▶ What needs to be done: Repeat the lines below exactly as they appear, but leave out the images.

▶ Source material:

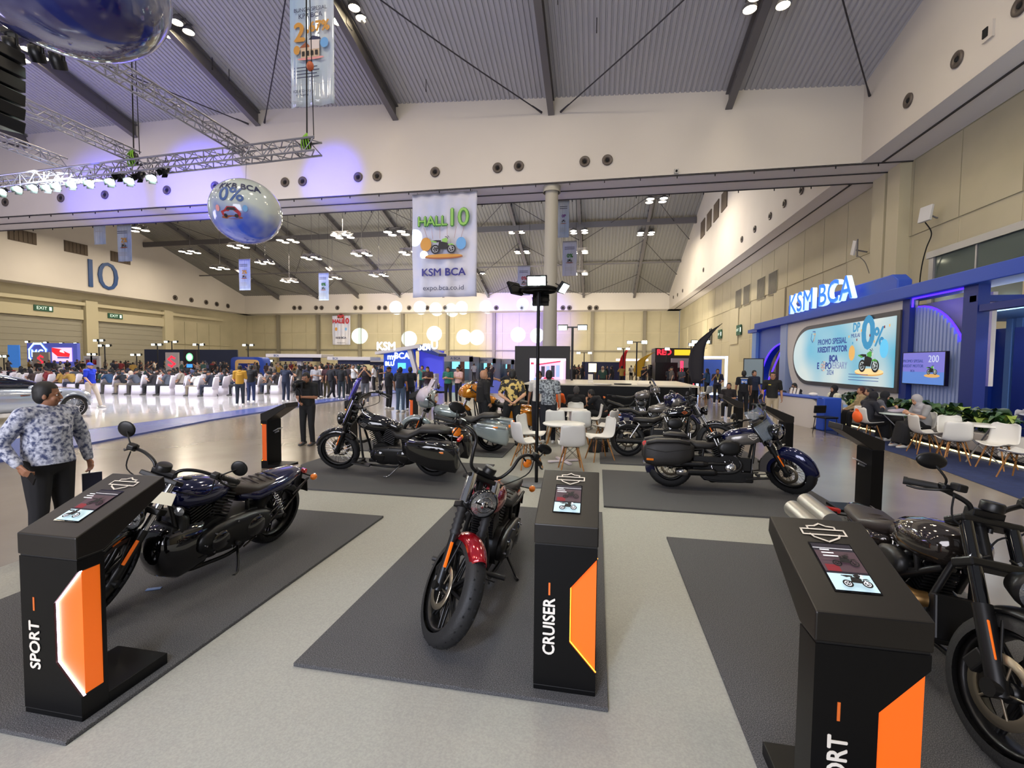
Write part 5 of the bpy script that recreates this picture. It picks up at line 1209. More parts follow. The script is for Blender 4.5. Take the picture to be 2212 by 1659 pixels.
    # --- hair / headscarf
    q = MB(); q.M = M0
    if hair == 'hijab':
        q.ell((0, -.02, .025), (.096, .108, .118), 16, 12); q.ell((0, -.0, -.07), (.082, .09, .09), 14, 10); q.ell((0, -.02, -.17), (.15, .11, .1), 14, 10); q.ell((0, .01, -.24), (.13, .12, .09), 14, 10)
        h = remesh(q, max(vox, .012), 2, 'hair')
        bm = bmesh.new(); bm.from_mesh(h); c = M0 @ Vector((0, .1, -.015)); bmesh.ops.delete(bm, geom=[v for v in bm.verts if (v.co-c).length < .068], context='VERTS'); bm.to_mesh(h); bm.free()
    elif hair == 'cap':
        q.ell((0, -.014, .045), (.084, .1, .085), 16, 10); q.box((0, .1, .045), (.12, .09, .012)); h = remesh(q, max(vox, .01), 1, 'hair')
    else:
        q.ell((0, -.017, .036), (.081, .096, .094), 16, 12); q.ell((0, -.042, -.01), (.075, .066, .085), 14, 10)
        if hair == 'long': q.ell((0, -.07, -.12), (.08, .045, .13), 14, 10)
        for s in (-1, 1): q.ell((s*.068, -.02, 0), (.016, .045, .05), 8, 8)
        h = remesh(q, max(vox, .01), 1, 'hair')
        bm = bmesh.new(); bm.from_mesh(h); Mi = M0.inverted()
        bmesh.ops.delete(bm, geom=[v for v in bm.verts if (Mi @ v.co).y > .045 and (Mi @ v.co).z < .062], context='VERTS'); bm.to_mesh(h); bm.free()
    out['hair'] = h
    if fine:
        q = MB(); q.M = M0
        for s in (-1, 1): q.ell((s*.031, .073, .0), (.014, .008, .007), 8, 6, k=0); q.ell((s*.031, .08, .0), (.006, .003, .006), 8, 6, k=1); q.box((s*.032, .085, .02), (.032, .006, .007), (0, s*-.15, 0), k=1)
        q.ell((0, .089, -.058), (.022, .006, .006), 10, 6, k=2)
        out['face'] = q.mesh('face', [mat('eye_white', (210, 205, 198)), mat('eye_dark', (22, 16, 14)), mat('lip', (132, 78, 66))])
    _FIG[key] = out; return out
SKIN = [mat('skin_%d' % i, c, .55) for i, c in enumerate(((172, 126, 96), (150, 104, 78), (192, 146, 116), (128, 86, 62)))]
def cmat(c, rough=.85): return mat('cloth_%02x%02x%02x' % tuple(c), c, rough)
HAIRM = cmat((16, 14, 14), .6)
NB = (22, 24, 30); 
def person(lab, loc, rz, pose='idle', shirt=NB, trous=(18, 18, 22), hair='short', hairm=None, skin=0, fat=1.0, fine=0, sleeve='short', bottom='trousers', shoes=(210, 208, 204), sc=1.0, grp=None, shirtm=None, skirt=0, cat='person'):
    f = figure(pose, fat, fine, hair, sleeve, bottom, skirt); r = thing('person', lab, cat, loc, rz, grp); r.scale = (sc,)*3
    inst('body', f['body'], r, mats=[SKIN[skin]]); inst('shirt', f['shirt'], r, mats=[shirtm or cmat(shirt)]); inst('trousers', f['trousers'], r, mats=[cmat(trous)])
    inst('shoes', f['shoes'], r, mats=[cmat(shoes, .6)]); inst('headscarf' if hair == 'hijab' else ('cap' if hair == 'cap' else 'hair'), f['hair'], r, mats=[hairm or HAIRM])
    if 'face' in f: inst('face', f['face'], r)
    return r
def face_to(p, q): return math.atan2(-(q[0]-p[0]), q[1]-p[1])
# a cheap one-mesh figure for the distance: five material slots
_FAR = {}
def far_mesh(pose, hair='short', bottom='trousers'):
    k = (pose, hair, bottom)
    if k not in _FAR:
        f = figure(pose, 1.08, 0, hair, 'short', bottom); bm = bmesh.new(); slots = ['body', 'shirt', 'trousers', 'shoes', 'hair']
        for i, n in enumerate(slots):
            t = f[n]; tb = bmesh.new(); tb.from_mesh(t)
            for fc in tb.faces: fc.material_index = i
            tm = bpy.data.meshes.new('t'); tb.to_mesh(tm); tb.free(); bm.from_mesh(tm)
        me = bpy.data.meshes.new('person'); bm.to_mesh(me); bm.free()
        for n in slots: me.materials.append(DARK)
        me.polygons.foreach_set('use_smooth', [True]*len(me.polygons)); _FAR[k] = me
    return _FAR[k]
SH = [(20, 22, 28), (16, 16, 20), (28, 32, 46), (34, 30, 34), (200, 196, 190), (70, 74, 84), (58, 44, 42), (150, 140, 128), (34, 60, 90), (90, 84, 80), (22, 24, 30), (24, 26, 38), (120, 40, 44), (160, 128, 60), (46, 74, 66)]
TR = [(20, 20, 24), (26, 30, 44), (40, 46, 62), (70, 66, 60), (120, 108, 90), (20, 20, 22)]
CN = {0: 'black', 1: 'black', 2: 'navy', 3: 'dark brown', 4: 'white', 5: 'grey', 6: 'brown', 7: 'beige', 8: 'blue', 9: 'taupe', 10: 'black', 11: 'dark navy', 12: 'red', 13: 'ochre', 14: 'teal'}
def far_person(lab, loc, rz, pose, grp, rng, hair=None, si=None):
    hair = hair or rng.choice(['short', 'short', 'long', 'hijab', 'cap']); si = rng.randrange(len(SH)) if si is None else si
    me = far_mesh(pose, hair, 'trousers'); hm = HAIRM if hair != 'hijab' else cmat(rng.choice([(20, 20, 24), (150, 140, 130), (60, 64, 90), (180, 160, 140)]))
    r = inst('person', me, None, loc, rz, [SKIN[rng.randrange(3)], cmat(SH[si]), cmat(rng.choice(TR)), cmat((60, 58, 56)), hm], label=lab % CN[si] if '%s' in lab else lab, cat='person', group=grp)
    s = rng.uniform(.95, 1.06); r.scale = (s, s, s); return r
rng = random.Random(11)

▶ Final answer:
Write part 5 of the bpy script that recreates this picture. It picks up at line 1209. More parts follow. The script is for Blender 4.5. Take the picture to be 2212 by 1659 pixels.
    # --- hair / headscarf
    q = MB(); q.M = M0
    if hair == 'hijab':
        q.ell((0, -.02, .025), (.096, .108, .118), 16, 12); q.ell((0, -.0, -.07), (.082, .09, .09), 14, 10); q.ell((0, -.02, -.17), (.15, .11, .1), 14, 10); q.ell((0, .01, -.24), (.13, .12, .09), 14, 10)
        h = remesh(q, max(vox, .012), 2, 'hair')
        bm = bmesh.new(); bm.from_mesh(h); c = M0 @ Vector((0, .1, -.015)); bmesh.ops.delete(bm, geom=[v for v in bm.verts if (v.co-c).length < .068], context='VERTS'); bm.to_mesh(h); bm.free()
    elif hair == 'cap':
        q.ell((0, -.014, .045), (.084, .1, .085), 16, 10); q.box((0, .1, .045), (.12, .09, .012)); h = remesh(q, max(vox, .01), 1, 'hair')
    else:
        q.ell((0, -.017, .036), (.081, .096, .094), 16, 12); q.ell((0, -.042, -.01), (.075, .066, .085), 14, 10)
        if hair == 'long': q.ell((0, -.07, -.12), (.08, .045, .13), 14, 10)
        for s in (-1, 1): q.ell((s*.068, -.02, 0), (.016, .045, .05), 8, 8)
        h = remesh(q, max(vox, .01), 1, 'hair')
        bm = bmesh.new(); bm.from_mesh(h); Mi = M0.inverted()
        bmesh.ops.delete(bm, geom=[v for v in bm.verts if (Mi @ v.co).y > .045 and (Mi @ v.co).z < .062], context='VERTS'); bm.to_mesh(h); bm.free()
    out['hair'] = h
    if fine:
        q = MB(); q.M = M0
        for s in (-1, 1): q.ell((s*.031, .073, .0), (.014, .008, .007), 8, 6, k=0); q.ell((s*.031, .08, .0), (.006, .003, .006), 8, 6, k=1); q.box((s*.032, .085, .02), (.032, .006, .007), (0, s*-.15, 0), k=1)
        q.ell((0, .089, -.058), (.022, .006, .006), 10, 6, k=2)
        out['face'] = q.mesh('face', [mat('eye_white', (210, 205, 198)), mat('eye_dark', (22, 16, 14)), mat('lip', (132, 78, 66))])
    _FIG[key] = out; return out
SKIN = [mat('skin_%d' % i, c, .55) for i, c in enumerate(((172, 126, 96), (150, 104, 78), (192, 146, 116), (128, 86, 62)))]
def cmat(c, rough=.85): return mat('cloth_%02x%02x%02x' % tuple(c), c, rough)
HAIRM = cmat((16, 14, 14), .6)
NB = (22, 24, 30); 
def person(lab, loc, rz, pose='idle', shirt=NB, trous=(18, 18, 22), hair='short', hairm=None, skin=0, fat=1.0, fine=0, sleeve='short', bottom='trousers', shoes=(210, 208, 204), sc=1.0, grp=None, shirtm=None, skirt=0, cat='person'):
    f = figure(pose, fat, fine, hair, sleeve, bottom, skirt); r = thing('person', lab, cat, loc, rz, grp); r.scale = (sc,)*3
    inst('body', f['body'], r, mats=[SKIN[skin]]); inst('shirt', f['shirt'], r, mats=[shirtm or cmat(shirt)]); inst('trousers', f['trousers'], r, mats=[cmat(trous)])
    inst('shoes', f['shoes'], r, mats=[cmat(shoes, .6)]); inst('headscarf' if hair == 'hijab' else ('cap' if hair == 'cap' else 'hair'), f['hair'], r, mats=[hairm or HAIRM])
    if 'face' in f: inst('face', f['face'], r)
    return r
def face_to(p, q): return math.atan2(-(q[0]-p[0]), q[1]-p[1])
# a cheap one-mesh figure for the distance: five material slots
_FAR = {}
def far_mesh(pose, hair='short', bottom='trousers'):
    k = (pose, hair, bottom)
    if k not in _FAR:
        f = figure(pose, 1.08, 0, hair, 'short', bottom); bm = bmesh.new(); slots = ['body', 'shirt', 'trousers', 'shoes', 'hair']
        for i, n in enumerate(slots):
            t = f[n]; tb = bmesh.new(); tb.from_mesh(t)
            for fc in tb.faces: fc.material_index = i
            tm = bpy.data.meshes.new('t'); tb.to_mesh(tm); tb.free(); bm.from_mesh(tm)
        me = bpy.data.meshes.new('person'); bm.to_mesh(me); bm.free()
        for n in slots: me.materials.append(DARK)
        me.polygons.foreach_set('use_smooth', [True]*len(me.polygons)); _FAR[k] = me
    return _FAR[k]
SH = [(20, 22, 28), (16, 16, 20), (28, 32, 46), (34, 30, 34), (200, 196, 190), (70, 74, 84), (58, 44, 42), (150, 140, 128), (34, 60, 90), (90, 84, 80), (22, 24, 30), (24, 26, 38), (120, 40, 44), (160, 128, 60), (46, 74, 66)]
TR = [(20, 20, 24), (26, 30, 44), (40, 46, 62), (70, 66, 60), (120, 108, 90), (20, 20, 22)]
CN = {0: 'black', 1: 'black', 2: 'navy', 3: 'dark brown', 4: 'white', 5: 'grey', 6: 'brown', 7: 'beige', 8: 'blue', 9: 'taupe', 10: 'black', 11: 'dark navy', 12: 'red', 13: 'ochre', 14: 'teal'}
def far_person(lab, loc, rz, pose, grp, rng, hair=None, si=None):
    hair = hair or rng.choice(['short', 'short', 'long', 'hijab', 'cap']); si = rng.randrange(len(SH)) if si is None else si
    me = far_mesh(pose, hair, 'trousers'); hm = HAIRM if hair != 'hijab' else cmat(rng.choice([(20, 20, 24), (150, 140, 130), (60, 64, 90), (180, 160, 140)]))
    r = inst('person', me, None, loc, rz, [SKIN[rng.randrange(3)], cmat(SH[si]), cmat(rng.choice(TR)), cmat((60, 58, 56)), hm], label=lab % CN[si] if '%s' in lab else lab, cat='person', group=grp)
    s = rng.uniform(.95, 1.06); r.scale = (s, s, s); return r
rng = random.Random(11)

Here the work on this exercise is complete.